A festa de Todos os Santos tem belezasingular. O calendário litúrgico católico, ao longo do ano, semeia-nos inúmeros exemplos de homens e mulheres extraordinários, desde os seguidores primeiros de Jesus, os mártires, as virgens consagradas, até homens e mulheres de nossos dias. Mas essa ladainha hagiológica soa talvez para muitos como mitos ou ideais muito longínquos. Não lhes toca de perto o coração. Exemplos antes para admirar que para imitar ou para abrir sendas a seguir.

A liturgia vem-nos em auxílio. Resolveu celebrar num único dia todas as pessoas que morreram no amor de Deus e hoje participam da plenitude da vida. Todos eles e elas merecem o nome de santos. Alguém olha para sua casa e recorda-se de uma mãe ou de um pai, ou de uma empregada que primaram pela piedade, por vida simples e humilde. Nunca eles/elas galgarão os altares e se colocarão ao lado de são Francisco ou de santo Inácio.
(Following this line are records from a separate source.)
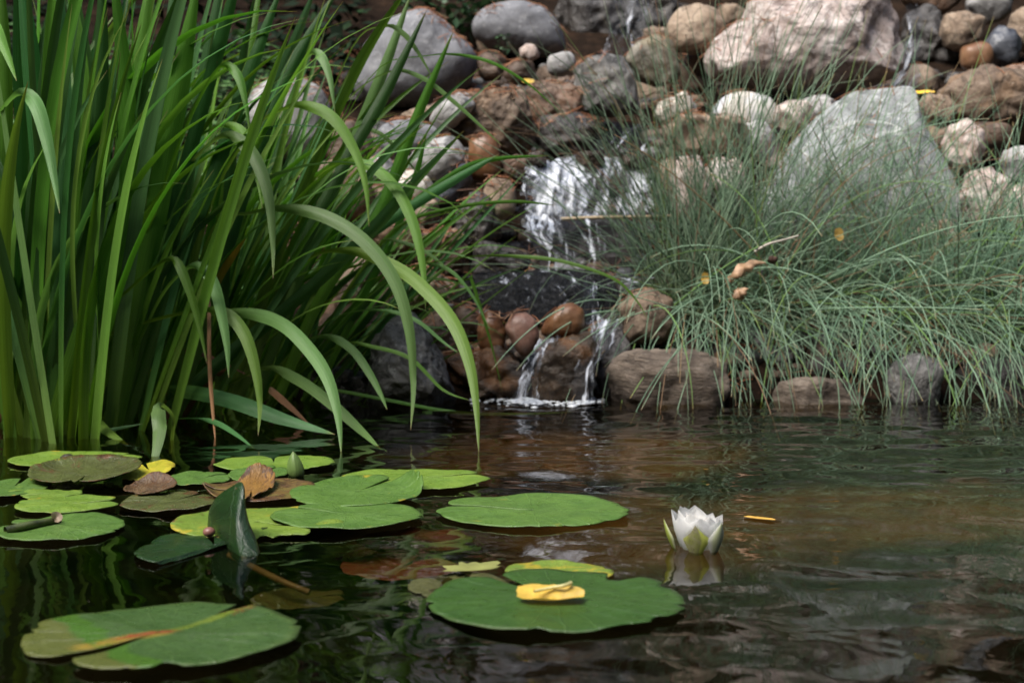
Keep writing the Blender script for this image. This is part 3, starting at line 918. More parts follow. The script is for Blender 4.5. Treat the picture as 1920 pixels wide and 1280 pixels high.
sheet('waterfall', [(P(1092, 525, 2.42), P(1118, 530, 2.42)), (P(1095, 570, 2.385), P(1120, 575, 2.385)), (P(1098, 620, 2.33), P(1140, 622, 2.33))], FM2, nu=20, jit=.004)
sheet('waterfall', [(P(1115, 600, 2.33), P(1160, 600, 2.33)), (P(1100, 640, 2.27), P(1150, 640, 2.27)), (P(1078, 690, 2.235), P(1118, 690, 2.235)), (P(1072, 752, 2.215), P(1112, 752, 2.215))], FM4, nu=20, jit=.005)
sheet('waterfall', [(P(1010, 640, 2.30), P(1050, 632, 2.30)), (P(990, 670, 2.265), P(1020, 665, 2.265)), (P(972, 710, 2.235), P(1008, 710, 2.235)), (P(958, 752, 2.215), P(1008, 752, 2.215))], FM4, nu=20, jit=.005)
sheet('waterfall', [(P(1155, -30, 3.62), P(1225, -30, 3.62)), (P(1140, 40, 3.58), P(1215, 40, 3.58)), (P(1130, 105, 3.52), P(1190, 105, 3.52))], FM2, jit=.01)
sheet('waterfall', [(P(1698, 10, 3.40), P(1722, 10, 3.40)), (P(1702, 70, 3.36), P(1726, 70, 3.36)), (P(1690, 130, 3.34), P(1722, 130, 3.34)), (P(1655, 172, 3.32), P(1720, 172, 3.32))], FM2, nu=16, jit=.006)
sheet('waterfall', [(P(1150, 232, 2.80), P(1215, 236, 2.80)), (P(1120, 266, 2.75), P(1212, 268, 2.75)), (P(1090, 296, 2.73), P(1205, 296, 2.73))], FM5, jit=.008)

sheet('waterfall', [(P(880, 508, 2.47), P(1215, 512, 2.47)), (P(890, 540, 2.405), P(1200, 545, 2.405)), (P(920, 600, 2.395), P(1150, 612, 2.395))], fall_mat('painted_glints', .60, 130, 60), jit=.006)  # white flecks painted on as sparkle over the black ledge

# foam where the fall meets the pond
fv, ff = [], []
bs, bf = ico(2)
for i in range(520):
    u = rng.gauss(1020, 62)
    u = min(max(u, 885), 1130)
    v = 743 + rng.gauss(3, 5.0) + (4 if 950 < u < 1110 else 0)
    p = W(u, v)
    s = rng.uniform(.0009, .0034) * (1.5 if 960 < u < 1010 or 1070 < u < 1115 else .8)
    o = len(fv)
    for b in bs:
        k = 1 + .3 * noise.noise(b * 2 + Vector((i, 0, 0)))
        fv.append((p.x + b.x * s * 1.7 * k, p.y + b.y * s * 1.5 * k, p.z + .001 + b.z * s * .8 * k))
    ff += [tuple(x + o for x in f) for f in bf]
foam_m = NT('foam')
foam_m.set(color=(.55, .58, .62), rough=.25)
tag(mesh('foam', fv, ff, foam_m.m), kind='structure')

# ------------------------------------------------------------------ ribbons (leaves) and stems
def catmull(pts, n):
    out = []
    m = len(pts) - 1
    for i in range(n + 1):
        t = i / n * m
        k = min(int(t), m - 1)
        f = t - k
        p0 = pts[max(k - 1, 0)]
        p1, p2 = pts[k], pts[k + 1]
        p3 = pts[min(k + 2, m)]
        out.append(.5 * ((2 * p1) + (p2 - p0) * f + (2 * p0 - 5 * p1 + 4 * p2 - p3) * f * f + (3 * p1 - p0 - 3 * p2 + p3) * f ** 3))
    return out


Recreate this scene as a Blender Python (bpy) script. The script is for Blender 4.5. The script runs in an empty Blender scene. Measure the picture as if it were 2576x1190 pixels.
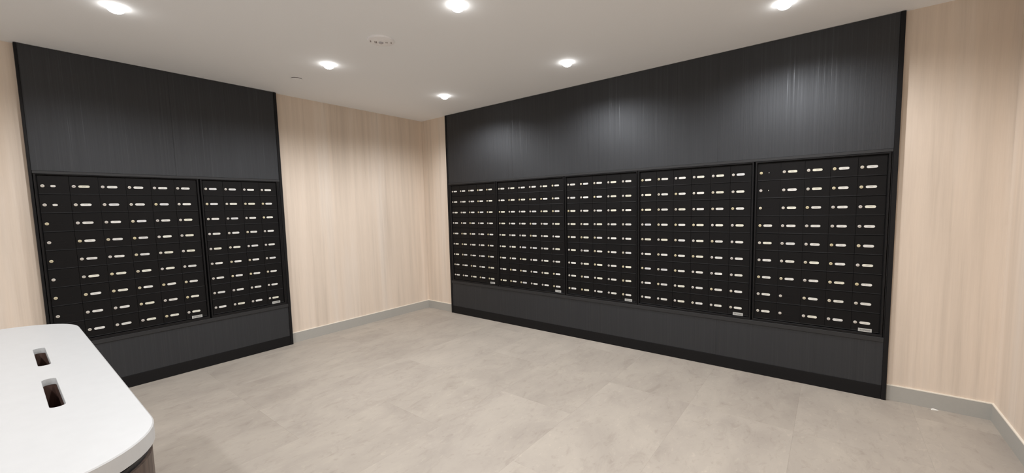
import bpy, bmesh, math, random
from mathutils import Matrix, Vector

# ------------------------------------------------------------------ camera, world, light settings
random.seed(7)
SC = bpy.context.scene
COL = SC.collection
S = 0.136            # one row of mailboxes, in metres
ZF = -11.85          # floor level counted in rows from the top row of locks


def ux(v):
    return v * S


def uz(v):
    return (v - ZF) * S


SC.view_settings.view_transform = 'Standard'
SC.view_settings.look = 'None'
SC.view_settings.gamma = 1.0
SC.view_settings.use_curve_mapping = False
SC.view_settings.exposure = 0.07
SPOT_W = 49.0
SPOT_COL = (0.985, 1.0, 1.03)
SPOT_ANGLE = math.radians(160)
LENS_EMIT = 15.0
try:
    SC.cycles.use_denoising = True
    SC.cycles.max_bounces = 10
    SC.cycles.diffuse_bounces = 6
    SC.cycles.sample_clamp_indirect = 6.0
except Exception:
    pass

cam_d = bpy.data.cameras.new('camera')
cam = bpy.data.objects.new('camera', cam_d)
COL.objects.link(cam)
SC.camera = cam
cam_d.sensor_fit = 'HORIZONTAL'
cam_d.sensor_width = 36.0
cam_d.lens = 1017.826 / 2576 * 36.0
cam_d.shift_x = -26.963 / 2576
cam_d.shift_y = 11.374 / 2576
cam_d.clip_start = 0.02
Rv = (0.0868, 0.6520, 0.0057)
th = math.sqrt(sum(a * a for a in Rv))
Rm = Matrix.Rotation(th, 3, Vector(Rv)) @ Matrix(((1, 0, 0), (0, 0, -1), (0, 1, 0)))
flip = Matrix(((1, 0, 0), (0, -1, 0), (0, 0, -1)))
cam.matrix_world = Matrix.Translation((ux(33.0236), ux(-26.9345), uz(-1.6588))) @ (Rm.transposed() @ flip).to_4x4()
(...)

No entanto, na pureza serena de uma vida de fidelidade aos seus, à própria vocação realizam o que rezamos na missa: "A todos que chamastes para outra vida na vossa amizade, e aos marcados com o sinal da fé, abrindo vossos braços, acolhei-os. Que vivam para sempre bem felizes no reino que para todos preparastes". Se eles lá estão, um dia gozarei também da mesma felicidade. Acorda-nos a esperança por força de todos esses santos desconhecidos do grande calendário, mas muito conhecidos de nós no cotidiano. Festa de alegria e encorajamento.

E a comemoração de todos os mortos arranca-nos da tristeza definitiva da morte. Com a cremação, a solidão da morte parece ainda maior. A terra, ao ocultar os mortos, deixa-nos um lugar de lembrança, de consolo, de tipo diferente de presença. As cinzas aludem, porém, de modo forte, a ausência sem lugar. Nada restou a não ser aquele pozinho perdido. Então a celebração litúrgica da Igreja, que ontemnão aceitava a incineração, mas hoje o faz, resgata a lembrança dos mortos no correr das orações e ritos religiosos. A festa de Finados tem a força de reatar-nos liames com aqueles que partiram. Eles voltam à lembrança. Em algumas igrejas, lê-se lista interminável de nomes. Embora alguns sintam enfado, no entanto, os ouvidos dos fiéis se abrem atentos para ouvir os nomes queridos. Toda lembrança soa benfazeja!